A topological space $X$ is $n$-connected if the homotopy groups $\pi_r(X)$ for $0 \leq r \leq n$ are trivial groups. This means (let's say geometrically), $X$ is $0$-connected if it is non-empty and path-connected. It is $1$-connected if it is simply connected.
Now, Let X be a topological space and A⊂X a subspace. For x∈A, the homotopy group $\pi_n(X,A,x)$ of the pair $(X,A)$ is by definition the set of homotopy classes of n-cells relative to X modulo A (the usual definition). Now, a pair is $n$-connected if $\pi_r(X,A)$ is trivial for $0 \leq r \leq n$.

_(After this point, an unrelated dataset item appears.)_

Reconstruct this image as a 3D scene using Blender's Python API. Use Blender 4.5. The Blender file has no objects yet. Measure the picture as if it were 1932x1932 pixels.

Is there any interpretation (geometrical) of $0$-connectedness and $1$-connectedness of a pair $(X,A)$? In general what does it mean (geometrically) by an $n$-connected pair?
Best Answer
An element $f:(D^n,S^n,s_0)\to(X,A,x_0)$ in $\pi_n(X,A,x_0)$ is zero if it is homotopic through such maps to the constant map to $x_0$. Precomposing the null-homotopy with a homotopy $D^n\to D^n\times I$ rel $\partial D^n$ starting at $D^n\times\{0\}$ and ending at $D^n\times\{1\}\cup \partial D^n\times I$, we have a homotopy rel $\partial D^n$ to a map $(D^n,s_0)\to (A,x_0)$. On the other hand, given a map $(D^n,s_0)\to (A,x_0)$, there is a null-homotopy in $A$ since $D^n$ deformation retracts to $s_0$. That means a map $f:(D^n,S^n,s_0)\to(X,A,x_0)$ represents $0$ iff $f$ is homotopic rel boundary to a map $D^n\to A$.

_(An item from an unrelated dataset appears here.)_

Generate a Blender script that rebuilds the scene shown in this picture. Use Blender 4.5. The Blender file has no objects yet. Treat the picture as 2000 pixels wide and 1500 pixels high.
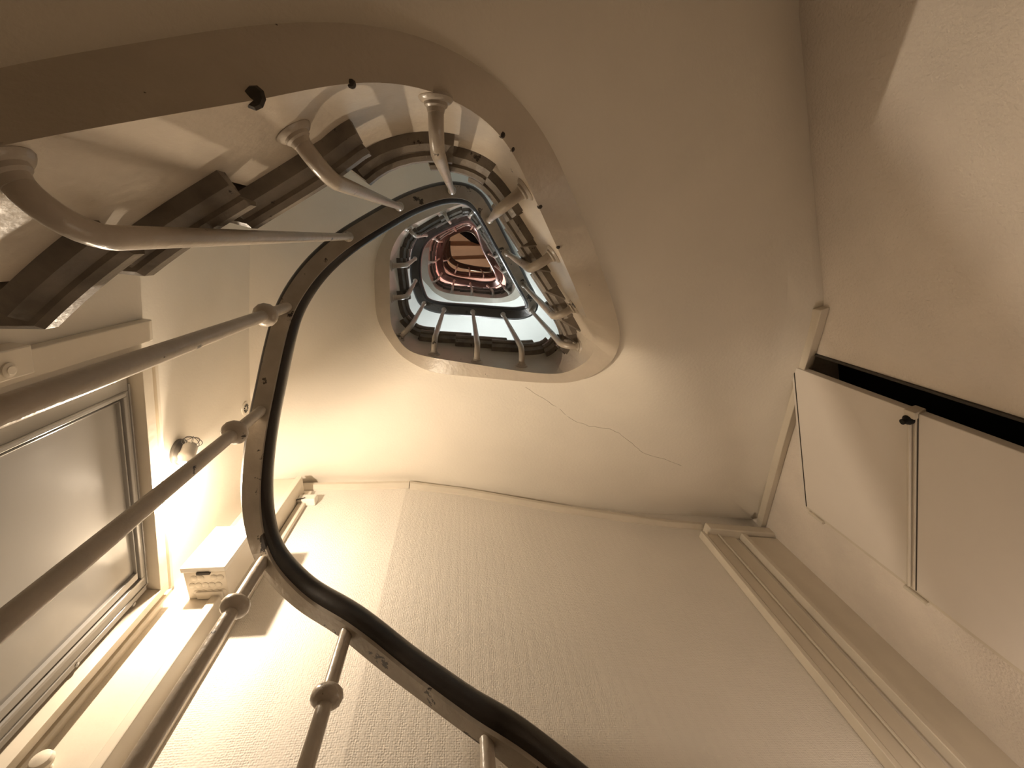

If $\pi_n(X,A,x_0)=0$ for all $x_0\in A$, then every map $(D^n,∂D^n)\to (X,A)$ is homotopic rel $∂D^n$ to a map to $A$, and vice versa. Note that if $A$ is path-connected, then there is a isomorphism $\beta_\gamma:\pi_n(X,A,x_0)\cong\pi_n(X,A,x_1)$ for any path $\gamma:x_0\to x_1\in A$, that means the relative homotopy group does not depend on the basepoint and is then written as $\pi_n(X,A)$.
The set $\pi_1(X,A,x_0)$ is not a group but rather a pointed set, with the basepoint $0$ referring to the homotopy class of the constant path $x_0$. In this dimension, $\beta_\gamma:\pi_1(X,A,x_0)\to\pi_1(X,A,x_1)$ is still a bijection even if $\gamma$ is not a path in $A$, but if want $\beta_\gamma$ to be a pointed map, we should still require $\gamma$ to be in $A$.
We could try to extend the definition to $n=0$. Since $D^0=\{0\}$ and $∂D^0=\emptyset$, an element in $\pi_0(X,A,x_0)$ would be simply a homotopy class of a point in $X$, i.e. a path component, and $0$ would be the path component containing $x_0$. However, using the characterization of the zero element as the class of a map $D^0\to X$ which is homotopic rel $∂D^0$ to a map to $A$, we could interpret any point in $X$ as $0$ as long as it can be connected via a path to a point in $A$, in other words, every path component intersecting $A$ is regarded trivial. This suggest that we define $\pi_0(X,A,x_0)$ is the quotient of $\pi_0(X,x_0)$ by the set $i_*(\pi_0(A,x_0))$, where $i_*$ is induced by the inclusion $i:A\to X$.
With this definition, a $0$-connected pair $(X,A)$ is one with $i_*:\pi_0(A,x_0)\to\pi_0(X,x_0)$ being surjective, meaning that $A$ intersects every path component of $X$.